A year ago, Hopkins became the staff lead for the Amos Project, connecting all of its religious groups members, coordinating their regular meetings and activities. She continues in addition to function as the community organizer and campaign manager for the statewide issue 1 Criminal Justice Reform Campaign in Ohio. She and another organizer also keep engaged in insuring the application of the previously passed Preschool Promise issue 44, and in the continuous organizing of the Sanctuary movement in order to protect threatened emigrants.
In the future, Hopkins will continue focusing her activity on police brutality and racism, also on trying to get people of faith more engaged in the public arena. She will remain involved, through Amos, in the ongoing development of a “beloved community” achieved by constantly building bridges. In addition, she will be very interested in creating a place for currently dissatisfied individuals seeking a change and whose interests are captured neither by the church nor by existing political parties.
“It would be a community where everyone is welcome,” says Hopkins, “and one not based on faith but on a set of shared core values, moral and ethical.” “Possibly a new American party, not affiliated with either the right or the left…” she adds.
For Hopkins, time has come to “let justice roll down like water and righteousness like an ever-flowing stream” in our world. She would do all in her power to make it happen, and will always follow in such doing the example of Christ who never failed to speak, act, organize, fight for justice for all and in particular for the rights of the poor and oppressed.
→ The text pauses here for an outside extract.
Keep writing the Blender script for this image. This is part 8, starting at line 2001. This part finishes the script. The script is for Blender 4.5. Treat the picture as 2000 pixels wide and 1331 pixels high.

What is the Crossroads Church Crossroads is an interdenominational church which beliefs are shared by many different Christian denominations, and where everyone seeking God is welcomed, from those exploring whether or not God exists, to committed Christ-followers. It was started in 1995 by a group of 11 Cincinnatians who felt a need for a change and it "went public" in March 1996 as Crossroads Community Church of Hyde Park, a Cincinnati neighborhood. Crossroads has since grown significantly and has now sister churches in 14 locations throughout Ohio and Central Kentucky. Crossroads believes that: *the Bible, composed of the 66 books of the Old and New Testament, is the inspired word of God and the full and final authority on all matters of faith and practice. *there is only one God, Creator and Lord of everything, perfect, powerful, knowing and eternally existent in 3 persons: Father, Son and Holy Spirit (The Trinity). *any disobedience to God is a "sin" that literally separates from God. But also that God re-establishes a personal relationship with the sinner and promises eternal life. *all those, anywhere, who acknowledge Jesus Christ as Savior and Lord make up the one true church; and baptism and communion are God's ordinances to be observed by believers in Christ, but not to be regarded as means of salvation. *by adhering to God's Word and seeking Him, one can best observe His greatest commandments, which are to love Him and others. An interdenominational church: *is an autonomous entity that does not ascribe to any denominational structure for leadership or accountability. *bases usually its doctrines upon the non-negotiables of Christian doctrine, such as the Bible’s infallibility and Jesus Christ being the only way to salvation. *follows freely the direction of the Holy Spirit without constraints of governing bodies who may not take into account the needs of a local congregation. *can focus on the central issues of the gospel without becoming sidetracked by minor issues that cause division and strife. *incorporates practices from various denominations and allows for varying interpretations and traditions that do not detract from the central mission of glorifying God and reaching people.